Are these ‘customary rights’ the rights Iwi and Hapu define according to tikanga?
No.
They are rights which Maori may have used since ‘time immemorial’ but they are actually constrained within the colonising doctrine of aboriginal rights or title. They are therefore a ‘burden’ on whatever authority the colonising power has assumed but they are also able to be extinguished or removed if the Crown decides to do so through legislation or some other means.
The document specifically retains this right of extinguishment. For example it notes that if a customary right has not been exercised because it has been extinguished by the Crown, even in breach of ‘Treaty principles,’ it stays extinguished unless the Waitangi Tribunal recommends otherwise.
The result is that the ‘customary rights and title’ are lesser rights than those enjoyed by others. They are not tikanga-defined or controlled but are rights that one famous Court case described as ‘diminished’ and ‘necessarily dependent’ on the whim of the Crown.
How then would the rights be established if the ‘No ownership’ proposal goes ahead?

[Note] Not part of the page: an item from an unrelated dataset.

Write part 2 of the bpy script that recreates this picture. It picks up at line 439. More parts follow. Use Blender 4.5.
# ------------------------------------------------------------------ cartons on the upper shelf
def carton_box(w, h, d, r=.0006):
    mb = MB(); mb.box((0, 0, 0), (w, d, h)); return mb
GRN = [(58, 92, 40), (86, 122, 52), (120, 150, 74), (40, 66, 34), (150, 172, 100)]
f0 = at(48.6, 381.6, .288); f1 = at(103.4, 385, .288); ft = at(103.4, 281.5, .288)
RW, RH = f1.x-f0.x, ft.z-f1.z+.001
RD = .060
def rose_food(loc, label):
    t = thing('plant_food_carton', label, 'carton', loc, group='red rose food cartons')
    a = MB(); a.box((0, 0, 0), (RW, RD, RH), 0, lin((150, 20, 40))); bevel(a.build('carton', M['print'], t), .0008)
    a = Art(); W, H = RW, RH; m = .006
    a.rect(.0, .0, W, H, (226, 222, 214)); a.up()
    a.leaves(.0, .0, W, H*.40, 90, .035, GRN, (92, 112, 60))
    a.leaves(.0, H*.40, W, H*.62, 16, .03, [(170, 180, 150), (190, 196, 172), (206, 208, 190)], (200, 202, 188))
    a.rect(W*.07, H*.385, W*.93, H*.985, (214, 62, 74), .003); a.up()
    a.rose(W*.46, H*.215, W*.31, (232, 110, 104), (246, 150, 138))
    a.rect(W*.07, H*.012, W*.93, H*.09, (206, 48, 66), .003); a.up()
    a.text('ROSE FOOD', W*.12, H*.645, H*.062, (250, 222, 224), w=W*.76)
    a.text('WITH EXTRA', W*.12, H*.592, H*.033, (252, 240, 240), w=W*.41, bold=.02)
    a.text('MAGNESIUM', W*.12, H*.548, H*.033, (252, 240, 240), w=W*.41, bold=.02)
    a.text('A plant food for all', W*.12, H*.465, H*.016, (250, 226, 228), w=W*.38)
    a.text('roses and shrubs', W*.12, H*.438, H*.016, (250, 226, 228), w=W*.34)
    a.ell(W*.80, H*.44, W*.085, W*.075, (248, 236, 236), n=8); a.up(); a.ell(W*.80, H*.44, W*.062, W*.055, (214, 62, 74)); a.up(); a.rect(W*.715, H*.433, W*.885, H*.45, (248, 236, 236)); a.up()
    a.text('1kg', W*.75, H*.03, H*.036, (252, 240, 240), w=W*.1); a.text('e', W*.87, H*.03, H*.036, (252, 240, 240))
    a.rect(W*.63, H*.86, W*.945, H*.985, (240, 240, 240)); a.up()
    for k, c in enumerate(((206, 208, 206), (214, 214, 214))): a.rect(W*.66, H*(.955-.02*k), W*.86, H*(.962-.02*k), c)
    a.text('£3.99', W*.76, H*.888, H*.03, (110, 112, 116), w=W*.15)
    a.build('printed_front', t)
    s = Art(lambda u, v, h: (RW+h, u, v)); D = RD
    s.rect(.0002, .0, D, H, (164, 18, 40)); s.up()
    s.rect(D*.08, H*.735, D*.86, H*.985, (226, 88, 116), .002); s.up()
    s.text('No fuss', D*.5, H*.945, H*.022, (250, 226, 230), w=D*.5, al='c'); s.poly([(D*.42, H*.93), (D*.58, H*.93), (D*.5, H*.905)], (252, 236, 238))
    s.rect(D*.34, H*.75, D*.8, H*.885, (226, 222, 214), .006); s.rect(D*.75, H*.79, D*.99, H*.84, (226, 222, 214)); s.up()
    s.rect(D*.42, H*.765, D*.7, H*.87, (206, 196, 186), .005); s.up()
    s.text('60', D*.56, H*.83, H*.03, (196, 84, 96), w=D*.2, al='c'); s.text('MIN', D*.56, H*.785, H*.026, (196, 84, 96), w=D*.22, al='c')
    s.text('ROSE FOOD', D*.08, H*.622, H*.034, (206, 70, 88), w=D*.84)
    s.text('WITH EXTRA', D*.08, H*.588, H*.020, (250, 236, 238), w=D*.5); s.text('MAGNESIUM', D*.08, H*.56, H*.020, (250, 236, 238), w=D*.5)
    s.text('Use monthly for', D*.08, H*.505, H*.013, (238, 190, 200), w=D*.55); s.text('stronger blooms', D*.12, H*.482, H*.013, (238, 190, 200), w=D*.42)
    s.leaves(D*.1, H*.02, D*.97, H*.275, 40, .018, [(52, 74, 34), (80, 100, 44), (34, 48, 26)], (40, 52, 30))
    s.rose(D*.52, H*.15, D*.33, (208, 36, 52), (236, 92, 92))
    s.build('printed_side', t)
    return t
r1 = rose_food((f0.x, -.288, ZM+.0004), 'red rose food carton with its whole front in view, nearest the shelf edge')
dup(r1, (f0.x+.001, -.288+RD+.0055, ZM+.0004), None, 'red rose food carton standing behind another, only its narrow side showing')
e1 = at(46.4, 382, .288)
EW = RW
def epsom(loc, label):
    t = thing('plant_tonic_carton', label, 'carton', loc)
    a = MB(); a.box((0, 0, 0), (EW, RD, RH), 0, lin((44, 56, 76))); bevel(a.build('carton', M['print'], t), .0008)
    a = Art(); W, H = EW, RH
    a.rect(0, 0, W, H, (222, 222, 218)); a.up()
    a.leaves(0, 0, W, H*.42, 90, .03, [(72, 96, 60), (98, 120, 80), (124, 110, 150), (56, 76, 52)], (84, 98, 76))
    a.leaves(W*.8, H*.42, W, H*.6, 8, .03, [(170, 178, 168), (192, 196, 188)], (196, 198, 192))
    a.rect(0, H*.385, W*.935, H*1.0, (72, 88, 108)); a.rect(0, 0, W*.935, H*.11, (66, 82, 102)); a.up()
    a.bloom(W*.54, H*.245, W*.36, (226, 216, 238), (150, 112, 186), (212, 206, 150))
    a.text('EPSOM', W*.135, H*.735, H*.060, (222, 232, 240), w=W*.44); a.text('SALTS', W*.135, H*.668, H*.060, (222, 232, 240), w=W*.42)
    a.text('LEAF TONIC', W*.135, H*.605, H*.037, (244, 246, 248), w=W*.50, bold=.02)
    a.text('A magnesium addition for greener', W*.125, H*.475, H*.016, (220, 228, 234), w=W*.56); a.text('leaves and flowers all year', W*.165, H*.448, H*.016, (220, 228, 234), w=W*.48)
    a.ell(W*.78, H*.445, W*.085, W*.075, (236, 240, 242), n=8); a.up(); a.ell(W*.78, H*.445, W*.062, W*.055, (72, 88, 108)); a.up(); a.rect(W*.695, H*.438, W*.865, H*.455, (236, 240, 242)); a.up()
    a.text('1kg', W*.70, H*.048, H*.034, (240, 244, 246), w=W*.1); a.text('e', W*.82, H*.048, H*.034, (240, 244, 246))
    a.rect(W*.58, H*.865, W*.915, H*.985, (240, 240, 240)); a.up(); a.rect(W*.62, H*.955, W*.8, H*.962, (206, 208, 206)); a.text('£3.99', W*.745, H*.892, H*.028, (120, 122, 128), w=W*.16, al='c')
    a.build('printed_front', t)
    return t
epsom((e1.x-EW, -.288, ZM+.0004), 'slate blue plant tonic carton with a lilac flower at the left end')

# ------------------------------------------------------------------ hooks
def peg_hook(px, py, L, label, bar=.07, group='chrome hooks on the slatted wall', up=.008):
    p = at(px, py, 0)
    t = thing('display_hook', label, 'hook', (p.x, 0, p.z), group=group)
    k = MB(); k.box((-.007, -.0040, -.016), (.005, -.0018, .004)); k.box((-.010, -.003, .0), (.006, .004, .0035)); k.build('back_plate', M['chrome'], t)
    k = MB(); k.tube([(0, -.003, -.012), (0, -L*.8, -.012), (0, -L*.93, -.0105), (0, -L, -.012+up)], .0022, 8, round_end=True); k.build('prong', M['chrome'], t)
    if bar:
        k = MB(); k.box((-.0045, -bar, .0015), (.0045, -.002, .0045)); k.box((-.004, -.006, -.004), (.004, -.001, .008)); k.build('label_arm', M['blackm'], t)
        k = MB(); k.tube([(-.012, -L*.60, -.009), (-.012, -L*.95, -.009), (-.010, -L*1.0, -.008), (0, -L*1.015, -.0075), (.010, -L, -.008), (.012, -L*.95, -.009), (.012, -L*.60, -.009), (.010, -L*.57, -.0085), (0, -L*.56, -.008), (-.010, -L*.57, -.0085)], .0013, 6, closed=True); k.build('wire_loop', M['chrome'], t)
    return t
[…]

The Consultation Document says there are different territorial or title rights and non-territorial or use rights.
They may be recognised either through a court case (the restoration of due process) or through direct negotiation between the Crown and a particular Iwi or Hapu.
As a general rule Iwi and Hapu will have to establish the rights by proving –
1. They have been continuously exercised without interruption since 1840
2. They apply to foreshore continuously occupied without interruption since 1840.
3. They have not been extinguished.
Are these requirements any different to the 2004 Act?
Not really.
They effectively retain what may be called a ‘Crown wins’ test because most Iwi and Hapu have been prevented from continuously exercising them by Crown actions since 1840.
The only possible difference is a suggestion that the Crown may decide it has to prove it extinguished the right rather than Iwi and Hapu having to prove it wasn’t removed, but no firm commitment has been made in that regard.
What ‘customary rights or title’ are then available?
Very few.
They include such things as
- Protection of certain ‘customary activities’.
- Ability to prepare a ‘Planning document’ to be considered by local bodies in their District Plans and applications under the Resource Management Act.
- Ability to grant or withhold permission under ‘customary title’ for activities requiring a resource consent from a local body.
Do Iwi or Hapu with these titles have to guarantee public access?
Yes, and Maori have always of course agreed to do so.
However there is a fundamental inequality in this requirement because others with freehold title to land on the foreshore do not need to grant access. It is only Maori with a ‘diminished’ title over a tiny piece of the foreshore who have to do so while those who control over 80% of it do not.
Can the other options be considered?
Technically yes, although the government is clear about its preferred option. Indeed it has said if Maori do not accept it the 2004 Act will remain in place.
That seems an unfair threat and hardly a good basis for a proper Treaty-based resolution.
Yet there are other possibilities that will address the concerns many people have while allowing a resolution for Maori that will recognise an equality of rights and restore what has been taken rather than assert something else as the current option does.